Unless the contract between the taxpayer and service provider expressly includes all three provisions, then the charges for the personal services are deemed to be charges for providing computer software, and gross receipts from that transaction are subject to Nebraska sales and use tax.

Example:    Widget Company, a manufacturer, wants to have a custom software program written that will control its specialized manufacturing operations. Widget Co. and a software provider enter into a time and materials agreement, in which Widget Co. will pay the software provider based on the time and materials expended to create the software program. The agreement between Widget Co. and the software provider expressly states that any software produced belongs to Widget Co., and that Widget Co. has full rights and control regarding future use of any and all copies of the software. However, the agreement does not expressly state that the software provider has no liability for the failure of the software to perform. Because the agreement does not contain an express disclaimer of liability for the software provider, as required under Revenue Ruling 1-02-1, the Department will likely rule that these charges are for providing computer software. Consequently, gross receipts from the transaction will likely be subject to Nebraska sales and use tax.

Practitioners should advise their clients of the uncertainty of satisfying the three factor test.
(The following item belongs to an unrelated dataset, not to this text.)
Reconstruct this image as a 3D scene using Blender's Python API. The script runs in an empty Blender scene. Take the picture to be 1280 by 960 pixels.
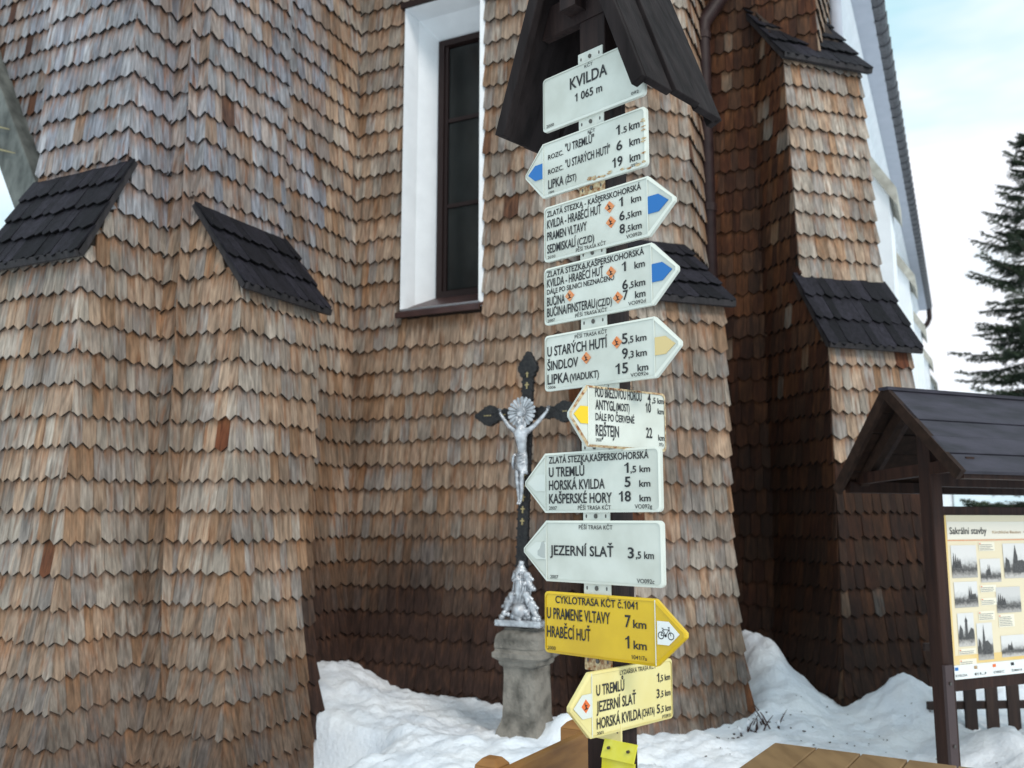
import bpy, bmesh, math, random
from mathutils import Vector, Matrix, noise
R = math.radians
rng = random.Random(7)
scene = bpy.context.scene
C = bpy.data.collections.new('place'); scene.collection.children.link(C)

# ------------------------------------------------------------ camera, sky, sun
cam_d = bpy.data.cameras.new('camera'); cam = bpy.data.objects.new('camera', cam_d); C.objects.link(cam)
cam.location = (0, 0, 1.6); cam.rotation_euler = (R(90 + 8.4), 0, 0)
cam_d.sensor_width = 36; cam_d.lens = 36 * 1150 / 1280; cam_d.clip_start = .05; cam_d.clip_end = 2000
cam_d.dof.use_dof = True; cam_d.dof.focus_distance = 2.75; cam_d.dof.aperture_fstop = 3.6
scene.camera = cam
SUN_AZ, SUN_EL = 150, 38
w = bpy.data.worlds.new('World'); scene.world = w; w.use_nodes = True
nt = w.node_tree; bg = nt.nodes['Background']; bg.inputs['Strength'].default_value = .088
sky = nt.nodes.new('ShaderNodeTexSky'); sky.sky_type = 'NISHITA'; sky.sun_disc = False
sky.sun_elevation = R(SUN_EL); sky.sun_rotation = R(SUN_AZ); sky.dust_density = 2.0
tc = nt.nodes.new('ShaderNodeTexCoord'); mp = nt.nodes.new('ShaderNodeMapping'); mp.inputs['Scale'].default_value = (1, 1, 3.2)
nz = nt.nodes.new('ShaderNodeTexNoise'); nz.inputs['Scale'].default_value = 1.6; nz.inputs['Detail'].default_value = 5; nz.inputs['Roughness'].default_value = .55
cr = nt.nodes.new('ShaderNodeValToRGB'); cr.color_ramp.elements[0].position = .40; cr.color_ramp.elements[1].position = .60
mx = nt.nodes.new('ShaderNodeMix'); mx.data_type = 'RGBA'
haze = nt.nodes.new('ShaderNodeMix'); haze.data_type = 'RGBA'; haze.inputs[0].default_value = .86
haze.inputs[7].default_value = (8.0, 12.6, 14.0, 1)
nt.links.new(tc.outputs['Generated'], mp.inputs[0]); nt.links.new(mp.outputs[0], nz.inputs['Vector'])
nt.links.new(nz.outputs['Fac'], cr.inputs[0]); nt.links.new(cr.outputs[0], mx.inputs[0])
nt.links.new(sky.outputs[0], haze.inputs[6]); nt.links.new(haze.outputs[2], mx.inputs[6])
mx.inputs[7].default_value = (14.6, 15.0, 15.8, 1)
nt.links.new(mx.outputs[2], bg.inputs['Color'])
sun_d = bpy.data.lights.new('sun', 'SUN'); sun = bpy.data.objects.new('sun', sun_d); C.objects.link(sun)
sun_d.energy = 1.6; sun_d.angle = R(16); sun_d.color = (1, .93, .85)
sd = Vector((math.sin(R(SUN_AZ)) * math.cos(R(SUN_EL)), math.cos(R(SUN_AZ)) * math.cos(R(SUN_EL)), math.sin(R(SUN_EL))))
sun.rotation_euler = sd.to_track_quat('Z', 'Y').to_euler(); sun.location = sd * 30
vs = scene.view_settings; vs.view_transform = 'Standard'; vs.look = 'None'; vs.exposure = -.20; vs.gamma = 1
scene.cycles.max_bounces = 6

# ------------------------------------------------------------ materials
def mat(name, base=(.5, .5, .5), rough=.7, metal=0, var=None, scale=8, stretch=(1, 1, 1), bump=0, bscale=None, attr=None, spec=None, detail=5, stops=(.35, .65), coat=0):
    m = bpy.data.materials.new(name); m.use_nodes = True; n = m.node_tree.nodes; l = m.node_tree.links
    b = n['Principled BSDF']; b.inputs['Roughness'].default_value = rough; b.inputs['Metallic'].default_value = metal
    b.inputs['Base Color'].default_value = (*base, 1)
    if spec is not None: b.inputs['Specular IOR Level'].default_value = spec
    if coat: b.inputs['Coat Weight'].default_value = coat
    g = n.new('ShaderNodeNewGeometry'); mpn = n.new('ShaderNodeMapping'); mpn.inputs['Scale'].default_value = stretch
    l.new(g.outputs['Position'], mpn.inputs[0])
    t = n.new('ShaderNodeTexNoise'); t.inputs['Scale'].default_value = scale; t.inputs['Detail'].default_value = detail
    l.new(mpn.outputs[0], t.inputs['Vector'])
    if var is not None:
        c = n.new('ShaderNodeValToRGB'); c.color_ramp.elements[0].position = stops[0]; c.color_ramp.elements[1].position = stops[1]
        c.color_ramp.elements[0].color = (*base, 1); c.color_ramp.elements[1].color = (*var, 1)
        l.new(t.outputs['Fac'], c.inputs[0]); l.new(c.outputs[0], b.inputs['Base Color'])
    if bump:
        t2 = t
        if bscale:
            t2 = n.new('ShaderNodeTexNoise'); t2.inputs['Scale'].default_value = bscale; t2.inputs['Detail'].default_value = 6; l.new(mpn.outputs[0], t2.inputs['Vector'])
        bp = n.new('ShaderNodeBump'); bp.inputs['Strength'].default_value = bump; bp.inputs['Distance'].default_value = .01
        l.new(t2.outputs['Fac'], bp.inputs['Height']); l.new(bp.outputs[0], b.inputs['Normal'])
    return m

def shingle_mat(name, rough=.8, spec=.3, brown=(.25, .105, .04), amt=1.0):
    m = bpy.data.materials.new(name); m.use_nodes = True; n = m.node_tree.nodes; l = m.node_tree.links
    b = n['Principled BSDF']; b.inputs['Roughness'].default_value = rough; b.inputs['Specular IOR Level'].default_value = spec
    a = n.new('ShaderNodeAttribute'); a.attribute_name = 'tone'
    g = n.new('ShaderNodeNewGeometry'); mpn = n.new('ShaderNodeMapping'); mpn.inputs['Scale'].default_value = (1, 1, .06)
    l.new(g.outputs['Position'], mpn.inputs[0])
    t = n.new('ShaderNodeTexNoise'); t.inputs['Scale'].default_value = 110; t.inputs['Detail'].default_value = 5; t.inputs['Roughness'].default_value = .65
    l.new(mpn.outputs[0], t.inputs['Vector'])
    r = n.new('ShaderNodeMapRange'); r.inputs['From Min'].default_value = .3; r.inputs['From Max'].default_value = .7
    r.inputs['To Min'].default_value = .70; r.inputs['To Max'].default_value = 1.22; l.new(t.outputs['Fac'], r.inputs[0])
    t4 = n.new('ShaderNodeTexNoise'); t4.inputs['Scale'].default_value = 42; t4.inputs['Detail'].default_value = 2
    mp4 = n.new('ShaderNodeMapping'); mp4.inputs['Scale'].default_value = (1, 1, .05); l.new(g.outputs['Position'], mp4.inputs[0]); l.new(mp4.outputs[0], t4.inputs['Vector'])
    r4 = n.new('ShaderNodeMapRange'); r4.inputs['From Min'].default_value = .32; r4.inputs['From Max'].default_value = .68; r4.inputs['To Min'].default_value = .60; r4.inputs['To Max'].default_value = 1.26; l.new(t4.outputs['Fac'], r4.inputs[0])
    t5 = n.new('ShaderNodeTexNoise'); t5.inputs['Scale'].default_value = 3.2; t5.inputs['Detail'].default_value = 4
    mp5 = n.new('ShaderNodeMapping'); mp5.inputs['Scale'].default_value = (1, 1, .35); l.new(g.outputs['Position'], mp5.inputs[0]); l.new(mp5.outputs[0], t5.inputs['Vector'])
    r5 = n.new('ShaderNodeMapRange'); r5.inputs['From Min'].default_value = .35; r5.inputs['From Max'].default_value = .65; r5.inputs['To Min'].default_value = .78; r5.inputs['To Max'].default_value = 1.12; l.new(t5.outputs['Fac'], r5.inputs[0])
    m45 = n.new('ShaderNodeMath'); m45.operation = 'MULTIPLY'; l.new(r4.outputs[0], m45.inputs[0]); l.new(r5.outputs[0], m45.inputs[1])
    m46 = n.new('ShaderNodeMath'); m46.operation = 'MULTIPLY'; l.new(r.outputs[0], m46.inputs[0]); l.new(m45.outputs[0], m46.inputs[1])
    # wood kept from the weather just below the course above stays brown: a ragged upper rim
    t3 = n.new('ShaderNodeTexNoise'); t3.inputs['Scale'].default_value = 24; t3.inputs['Detail'].default_value = 3
    mp3 = n.new('ShaderNodeMapping'); mp3.inputs['Scale'].default_value = (1, 1, .22); l.new(g.outputs['Position'], mp3.inputs[0]); l.new(mp3.outputs[0], t3.inputs['Vector'])
    ad = n.new('ShaderNodeMath'); ad.operation = 'ADD'; l.new(a.outputs['Alpha'], ad.inputs[0])
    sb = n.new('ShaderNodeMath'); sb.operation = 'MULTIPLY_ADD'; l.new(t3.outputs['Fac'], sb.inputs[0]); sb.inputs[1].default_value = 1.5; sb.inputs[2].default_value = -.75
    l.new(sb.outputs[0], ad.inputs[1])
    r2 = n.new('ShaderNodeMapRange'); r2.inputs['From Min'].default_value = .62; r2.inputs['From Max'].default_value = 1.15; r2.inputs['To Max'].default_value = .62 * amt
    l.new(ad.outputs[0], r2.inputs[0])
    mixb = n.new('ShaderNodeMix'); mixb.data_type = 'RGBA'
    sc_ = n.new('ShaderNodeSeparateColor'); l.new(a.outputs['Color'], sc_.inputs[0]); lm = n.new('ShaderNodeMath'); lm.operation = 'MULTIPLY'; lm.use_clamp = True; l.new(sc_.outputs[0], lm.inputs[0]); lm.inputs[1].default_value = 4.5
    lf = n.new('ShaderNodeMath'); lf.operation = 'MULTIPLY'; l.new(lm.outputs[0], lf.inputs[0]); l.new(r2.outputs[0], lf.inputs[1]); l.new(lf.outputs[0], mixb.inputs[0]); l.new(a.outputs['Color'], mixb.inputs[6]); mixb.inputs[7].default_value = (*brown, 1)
    t6 = n.new('ShaderNodeTexNoise'); t6.inputs['Scale'].default_value = 30; t6.inputs['Detail'].default_value = 3
    mp6 = n.new('ShaderNodeMapping'); mp6.inputs['Scale'].default_value = (1, 1, .10); mp6.inputs['Location'].default_value = (3, 5, 1); l.new(g.outputs['Position'], mp6.inputs[0]); l.new(mp6.outputs[0], t6.inputs['Vector'])
    r6 = n.new('ShaderNodeMapRange'); r6.inputs['From Min'].default_value = .54; r6.inputs['From Max'].default_value = .72; r6.inputs['To Max'].default_value = .72 * amt; l.new(t6.outputs['Fac'], r6.inputs[0])
    mix6 = n.new('ShaderNodeMix'); mix6.data_type = 'RGBA'; lf6 = n.new('ShaderNodeMath'); lf6.operation = 'MULTIPLY'; l.new(lm.outputs[0], lf6.inputs[0]); l.new(r6.outputs[0], lf6.inputs[1]); l.new(lf6.outputs[0], mix6.inputs[0]); l.new(mixb.outputs[2], mix6.inputs[6]); mix6.inputs[7].default_value = (brown[0] * .9, brown[1] * .85, brown[2] * .9, 1)
    mul = n.new('ShaderNodeVectorMath'); mul.operation = 'SCALE'; l.new(mix6.outputs[2], mul.inputs[0]); l.new(m46.outputs[0], mul.inputs['Scale'])
    l.new(mul.outputs[0], b.inputs['Base Color'])
    bp = n.new('ShaderNodeBump'); bp.inputs['Strength'].default_value = .5; bp.inputs['Distance'].default_value = .006
    l.new(t.outputs['Fac'], bp.inputs['Height']); l.new(bp.outputs[0], b.inputs['Normal'])
    return m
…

In our experience, there is confusion regarding whether common provisions in contracts for the creation of software programs fulfill the three factors of Revenue Ruling 1-02-1. This confusion results, at least in part, from the Department’s lack of formal guidance to help companies interpret the meaning of the three factor test. For example, the Department has not defined what types of working arrangements place a temporary employee “under the control of the company as to the manner of performance in the working conditions.” In addition, the Department has not clarified when a software provider or temporary employee will have liability for the failure of the software to perform. For example, can the Department’s liability test only be met if the customer agrees to pay the temporary employee at the normal time and materials rates until the software is actually functional, rather than requiring the temporary employee to work without additional compensation after some maximum charge?

Because of this uncertainty, advisors may not be able to state with certainty whether the provision of services under a specific software contract will definitely be exempt under Revenue Ruling 1-02-1. Advisors who have clients that either purchase or create custom software programs would be well advised to inform their clients of the potential uncertainty in the law in this area. Advisors should consider recommending to such clients that they clarify, within the agreement between a software provider and customer, who will bear ultimate responsibility for the payment of any Nebraska sales or use tax that may be assessed on their transaction.

These materials are published solely as reference materials for use by attorneys and other tax professionals.  They do not constitute an opinion or written advice concerning federal or state tax issues and are not written to be used, and cannot be used, for the purpose of avoiding penalties that may be imposed under the Internal Revenue Code or other applicable tax laws.